Work required: Lines containing the word "pixels" are the ones to copy from the records below.

Material for this task:
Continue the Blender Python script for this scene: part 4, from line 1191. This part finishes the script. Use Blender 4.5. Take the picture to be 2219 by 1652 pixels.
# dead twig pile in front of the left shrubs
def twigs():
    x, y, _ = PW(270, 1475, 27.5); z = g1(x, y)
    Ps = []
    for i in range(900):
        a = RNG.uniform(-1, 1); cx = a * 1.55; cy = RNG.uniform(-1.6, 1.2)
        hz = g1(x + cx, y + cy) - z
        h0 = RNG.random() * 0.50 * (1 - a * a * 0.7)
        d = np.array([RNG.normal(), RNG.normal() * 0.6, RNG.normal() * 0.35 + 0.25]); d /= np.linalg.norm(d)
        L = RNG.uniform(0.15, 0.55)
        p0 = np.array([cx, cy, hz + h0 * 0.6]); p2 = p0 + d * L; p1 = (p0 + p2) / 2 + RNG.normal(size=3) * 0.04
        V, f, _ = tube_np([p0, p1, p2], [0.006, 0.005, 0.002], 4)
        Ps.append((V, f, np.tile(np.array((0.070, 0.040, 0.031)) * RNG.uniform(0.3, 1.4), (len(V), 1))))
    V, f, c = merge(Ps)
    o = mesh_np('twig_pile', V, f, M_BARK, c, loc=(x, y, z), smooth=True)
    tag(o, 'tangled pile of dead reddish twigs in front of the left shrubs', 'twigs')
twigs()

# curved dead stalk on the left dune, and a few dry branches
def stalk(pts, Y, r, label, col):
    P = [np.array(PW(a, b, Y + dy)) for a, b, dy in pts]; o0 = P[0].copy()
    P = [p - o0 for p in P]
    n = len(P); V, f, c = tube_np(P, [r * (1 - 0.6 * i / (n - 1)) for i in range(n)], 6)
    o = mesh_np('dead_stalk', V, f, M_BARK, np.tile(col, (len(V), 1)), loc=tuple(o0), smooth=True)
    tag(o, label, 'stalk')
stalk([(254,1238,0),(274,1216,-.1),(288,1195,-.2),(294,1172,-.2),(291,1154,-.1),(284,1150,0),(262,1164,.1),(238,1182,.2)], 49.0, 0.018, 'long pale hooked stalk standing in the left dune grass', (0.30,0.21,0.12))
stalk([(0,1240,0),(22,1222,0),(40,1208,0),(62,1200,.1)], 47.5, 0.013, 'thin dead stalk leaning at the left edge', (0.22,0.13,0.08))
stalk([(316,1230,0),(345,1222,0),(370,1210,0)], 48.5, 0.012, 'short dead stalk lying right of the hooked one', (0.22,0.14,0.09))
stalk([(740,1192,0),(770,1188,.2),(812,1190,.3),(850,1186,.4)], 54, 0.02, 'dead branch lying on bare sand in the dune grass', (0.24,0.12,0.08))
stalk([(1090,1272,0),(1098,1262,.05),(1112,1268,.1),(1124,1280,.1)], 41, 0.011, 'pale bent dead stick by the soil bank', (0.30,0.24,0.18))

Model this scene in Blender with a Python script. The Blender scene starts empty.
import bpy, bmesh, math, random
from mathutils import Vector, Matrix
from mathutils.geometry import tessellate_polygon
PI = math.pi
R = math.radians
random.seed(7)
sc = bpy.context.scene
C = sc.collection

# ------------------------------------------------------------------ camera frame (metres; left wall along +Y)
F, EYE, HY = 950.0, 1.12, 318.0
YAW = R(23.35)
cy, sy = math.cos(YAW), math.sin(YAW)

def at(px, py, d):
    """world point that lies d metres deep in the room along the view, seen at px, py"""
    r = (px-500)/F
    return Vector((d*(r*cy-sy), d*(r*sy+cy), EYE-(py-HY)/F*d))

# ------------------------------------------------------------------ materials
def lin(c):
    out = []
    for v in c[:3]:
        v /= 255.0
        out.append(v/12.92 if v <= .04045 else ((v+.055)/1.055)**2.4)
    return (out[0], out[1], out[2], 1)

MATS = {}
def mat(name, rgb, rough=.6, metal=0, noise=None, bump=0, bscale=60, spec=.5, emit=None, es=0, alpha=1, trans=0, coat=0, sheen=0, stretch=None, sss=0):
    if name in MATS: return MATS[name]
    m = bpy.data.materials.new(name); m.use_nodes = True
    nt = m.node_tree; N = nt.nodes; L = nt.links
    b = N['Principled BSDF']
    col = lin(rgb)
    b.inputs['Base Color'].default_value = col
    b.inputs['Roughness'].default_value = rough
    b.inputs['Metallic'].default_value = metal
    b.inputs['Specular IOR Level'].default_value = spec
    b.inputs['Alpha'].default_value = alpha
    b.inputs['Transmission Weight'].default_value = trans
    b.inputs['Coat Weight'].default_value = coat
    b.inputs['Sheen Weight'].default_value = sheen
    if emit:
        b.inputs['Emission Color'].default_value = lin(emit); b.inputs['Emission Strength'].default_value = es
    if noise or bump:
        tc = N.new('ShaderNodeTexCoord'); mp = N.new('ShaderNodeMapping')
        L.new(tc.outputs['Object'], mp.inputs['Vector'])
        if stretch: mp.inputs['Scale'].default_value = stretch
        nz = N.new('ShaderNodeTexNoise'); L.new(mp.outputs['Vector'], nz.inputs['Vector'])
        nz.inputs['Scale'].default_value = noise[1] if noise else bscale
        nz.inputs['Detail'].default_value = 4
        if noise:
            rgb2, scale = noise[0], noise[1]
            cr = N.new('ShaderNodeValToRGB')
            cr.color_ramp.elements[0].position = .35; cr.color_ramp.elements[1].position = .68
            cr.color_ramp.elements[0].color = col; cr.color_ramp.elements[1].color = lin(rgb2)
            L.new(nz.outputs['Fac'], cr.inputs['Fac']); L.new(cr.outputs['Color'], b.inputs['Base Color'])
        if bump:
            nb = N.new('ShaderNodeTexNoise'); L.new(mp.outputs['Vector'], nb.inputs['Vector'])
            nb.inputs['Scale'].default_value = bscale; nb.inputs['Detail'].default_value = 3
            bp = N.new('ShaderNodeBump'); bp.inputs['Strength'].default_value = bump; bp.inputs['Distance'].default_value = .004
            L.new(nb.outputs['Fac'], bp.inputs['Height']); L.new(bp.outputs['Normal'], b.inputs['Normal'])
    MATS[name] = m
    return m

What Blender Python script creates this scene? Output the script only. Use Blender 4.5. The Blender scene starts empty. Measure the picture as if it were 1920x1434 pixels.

Solution for this exercise:
Continue the Blender Python script for this scene: part 4, from line 1191. This part finishes the script. Use Blender 4.5. Take the picture to be 2219 by 1652 pixels.
What Blender Python script creates this scene? Output the script only. Use Blender 4.5. The Blender scene starts empty. Measure the picture as if it were 1920x1434 pixels.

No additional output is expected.